For this exercise, repeat all of the material verbatim apart from its images.
--- Material provided ---
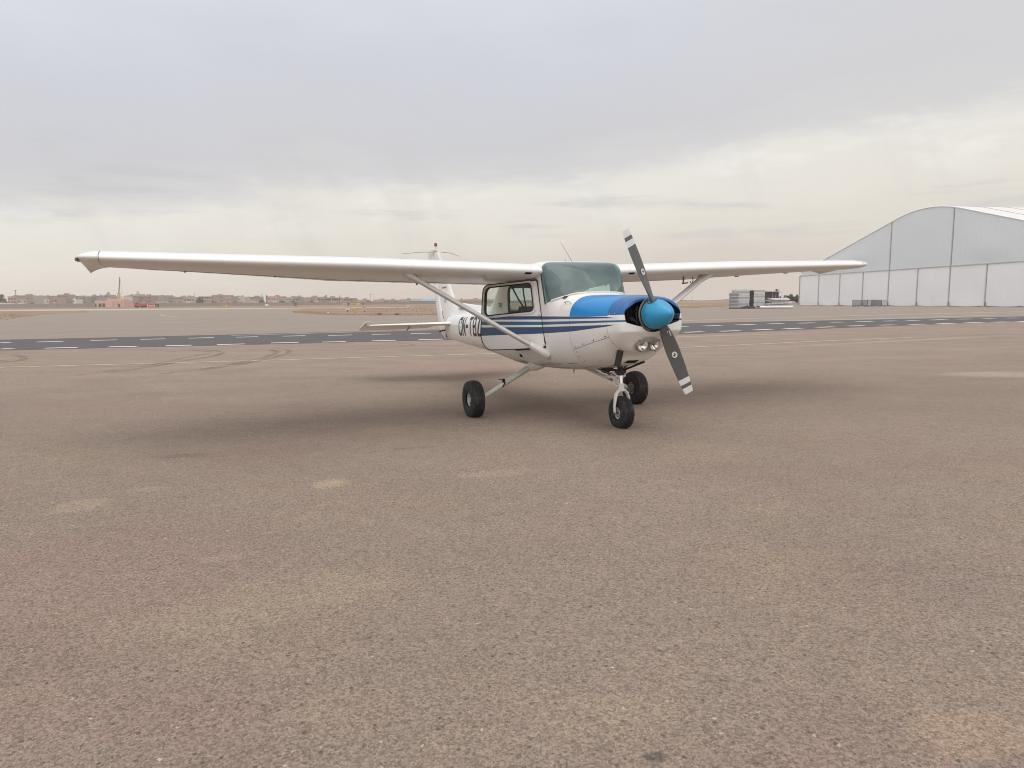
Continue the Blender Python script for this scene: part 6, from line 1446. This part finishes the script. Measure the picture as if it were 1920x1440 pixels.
# dry grass tufts and pale stones, far too many to count
r_ = random.Random(9); b = MB()
edge = [(-38.7, 120.3), (-33, 104), (-24.65, 85.9), (-15.1, 75), (-7.9, 73.2), (10, 88), (29.3, 115), (44.5, 141), (62, 160)]
def tuft(b, x, y, s_):
    for k in range(5):
        a = r_.uniform(0, 6.28); w = s_*0.35; l = Vector((math.cos(a), math.sin(a), 0)); n_ = Vector((-l.y, l.x, 0))*s_*r_.uniform(-.5, .5); h_ = s_*r_.uniform(.5, 1.1)
        p = Vector((x, y, -0.005))+l*s_*0.3; b.add([p-l*w, p+l*w, p+n_+Vector((0, 0, h_))], [(0, 1, 2)])
for i in range(5200):
    k = r_.randrange(len(edge)-1); p = Vector((*edge[k], 0)).lerp(Vector((*edge[k+1], 0)), r_.random()); dd = Vector((edge[k+1][0]-edge[k][0], edge[k+1][1]-edge[k][1], 0)).normalized(); nn = Vector((-dd.y, dd.x, 0)); nn = nn if nn.y > 0 else -nn
    o_ = p+nn*abs(r_.gauss(0.6, 1.6)); tuft(b, o_.x, o_.y, r_.uniform(.04, .13))
for i in range(1100):
    y = r_.uniform(85, 240); x = r_.uniform(-0.24, 0.30)*y
    if (x < -33 and y < 190): continue
    if y < 88+max(0, x-10)*1.4: continue
    tuft(b, x, y, r_.uniform(.05, .2))
tag(b.build('dry_grass', simple('straw_grass', (0.44, 0.33, 0.20), 0.95, var=0.35, scale=0.4)), 'straw coloured dry grass along the apron edge', 'grass', None, 'stuff')
b = MB()
for i in range(700):
    y = r_.uniform(66, 130); x = -0.745*y+r_.uniform(-3, 18); tuft(b, x-2, y, r_.uniform(.05, .16)) if x < -0.66*y-3 else None
tag(b.build('dry_grass', bpy.data.materials['straw_grass']), 'sparse dry grass on the brown bank at far left', 'grass', None, 'stuff')
for (x, y, s_, lab) in ((-12.6, 75.6, .8, 'greenish weed clump at the apron edge, nearest the tail'), (-14.7, 76.2, .75, 'tan weed clump left of the greenish one')):
    t_ = empty('weed_clump', (x, y, 0)); tag(t_, lab, 'weed'); b = MB()
    for k in range(60):
        a = r_.uniform(0, 6.28); L = s_*r_.uniform(.4, 1); q3 = Vector((math.cos(a)*L*.7, math.sin(a)*L*.3, L*r_.uniform(.2, .55))); sd_ = Vector((-math.sin(a), math.cos(a), 0))*0.04
        b.add([-sd_, sd_, q3], [(0, 1, 2)])
    b.build('stems', M_LEAF[1] if 'green' in lab else bpy.data.materials['straw_grass'], t_)
# faint hills closing the plain on the right
b = MB(); rg = []
for x in np.linspace(-300, 1300, 60): rg.append([(x, 1420, -1), (x, 1410, 2.6+1.4*math.sin(x*.013)+0.9*math.sin(x*.041+1)), (x, 1480, -1)])
b.loft(rg, closed=False, caps=False); tag(b.build('hills', simple('hazy_hill', (0.26, 0.22, 0.19), 1.0)), None, None, None, 'structure')

# ================================================================== DUSTY AIR
m = bpy.data.materials.new('dusty_air'); m.use_nodes = True; nt_ = m.node_tree; nt_.nodes.clear()
o_ = nt_.nodes.new('ShaderNodeOutputMaterial'); pv = nt_.nodes.new('ShaderNodeVolumePrincipled')
pv.inputs['Color'].default_value = (0.95, 0.90, 0.84, 1); pv.inputs['Density'].default_value = 0.00040; pv.inputs['Anisotropy'].default_value = 0.2
nt_.links.new(pv.outputs[0], o_.inputs['Volume'])
b = MB(); b.box((0, 690, 11.5), (3010, 1640, 26.6)); hz = b.build('haze', m); tag(hz, None, None, None, 'stuff')
hz.display_type = 'WIRE'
---
* **Result of this exercise**:
Continue the Blender Python script for this scene: part 6, from line 1446. This part finishes the script. Measure the picture as if it were 1920x1440 pixels.
# dry grass tufts and pale stones, far too many to count
r_ = random.Random(9); b = MB()
edge = [(-38.7, 120.3), (-33, 104), (-24.65, 85.9), (-15.1, 75), (-7.9, 73.2), (10, 88), (29.3, 115), (44.5, 141), (62, 160)]
def tuft(b, x, y, s_):
    for k in range(5):
        a = r_.uniform(0, 6.28); w = s_*0.35; l = Vector((math.cos(a), math.sin(a), 0)); n_ = Vector((-l.y, l.x, 0))*s_*r_.uniform(-.5, .5); h_ = s_*r_.uniform(.5, 1.1)
        p = Vector((x, y, -0.005))+l*s_*0.3; b.add([p-l*w, p+l*w, p+n_+Vector((0, 0, h_))], [(0, 1, 2)])
for i in range(5200):
    k = r_.randrange(len(edge)-1); p = Vector((*edge[k], 0)).lerp(Vector((*edge[k+1], 0)), r_.random()); dd = Vector((edge[k+1][0]-edge[k][0], edge[k+1][1]-edge[k][1], 0)).normalized(); nn = Vector((-dd.y, dd.x, 0)); nn = nn if nn.y > 0 else -nn
    o_ = p+nn*abs(r_.gauss(0.6, 1.6)); tuft(b, o_.x, o_.y, r_.uniform(.04, .13))
for i in range(1100):
    y = r_.uniform(85, 240); x = r_.uniform(-0.24, 0.30)*y
    if (x < -33 and y < 190): continue
    if y < 88+max(0, x-10)*1.4: continue
    tuft(b, x, y, r_.uniform(.05, .2))
tag(b.build('dry_grass', simple('straw_grass', (0.44, 0.33, 0.20), 0.95, var=0.35, scale=0.4)), 'straw coloured dry grass along the apron edge', 'grass', None, 'stuff')
b = MB()
for i in range(700):
    y = r_.uniform(66, 130); x = -0.745*y+r_.uniform(-3, 18); tuft(b, x-2, y, r_.uniform(.05, .16)) if x < -0.66*y-3 else None
tag(b.build('dry_grass', bpy.data.materials['straw_grass']), 'sparse dry grass on the brown bank at far left', 'grass', None, 'stuff')
for (x, y, s_, lab) in ((-12.6, 75.6, .8, 'greenish weed clump at the apron edge, nearest the tail'), (-14.7, 76.2, .75, 'tan weed clump left of the greenish one')):
    t_ = empty('weed_clump', (x, y, 0)); tag(t_, lab, 'weed'); b = MB()
    for k in range(60):
        a = r_.uniform(0, 6.28); L = s_*r_.uniform(.4, 1); q3 = Vector((math.cos(a)*L*.7, math.sin(a)*L*.3, L*r_.uniform(.2, .55))); sd_ = Vector((-math.sin(a), math.cos(a), 0))*0.04
        b.add([-sd_, sd_, q3], [(0, 1, 2)])
    b.build('stems', M_LEAF[1] if 'green' in lab else bpy.data.materials['straw_grass'], t_)
# faint hills closing the plain on the right
b = MB(); rg = []
for x in np.linspace(-300, 1300, 60): rg.append([(x, 1420, -1), (x, 1410, 2.6+1.4*math.sin(x*.013)+0.9*math.sin(x*.041+1)), (x, 1480, -1)])
b.loft(rg, closed=False, caps=False); tag(b.build('hills', simple('hazy_hill', (0.26, 0.22, 0.19), 1.0)), None, None, None, 'structure')

# ================================================================== DUSTY AIR
m = bpy.data.materials.new('dusty_air'); m.use_nodes = True; nt_ = m.node_tree; nt_.nodes.clear()
o_ = nt_.nodes.new('ShaderNodeOutputMaterial'); pv = nt_.nodes.new('ShaderNodeVolumePrincipled')
pv.inputs['Color'].default_value = (0.95, 0.90, 0.84, 1); pv.inputs['Density'].default_value = 0.00040; pv.inputs['Anisotropy'].default_value = 0.2
nt_.links.new(pv.outputs[0], o_.inputs['Volume'])
b = MB(); b.box((0, 690, 11.5), (3010, 1640, 26.6)); hz = b.build('haze', m); tag(hz, None, None, None, 'stuff')
hz.display_type = 'WIRE'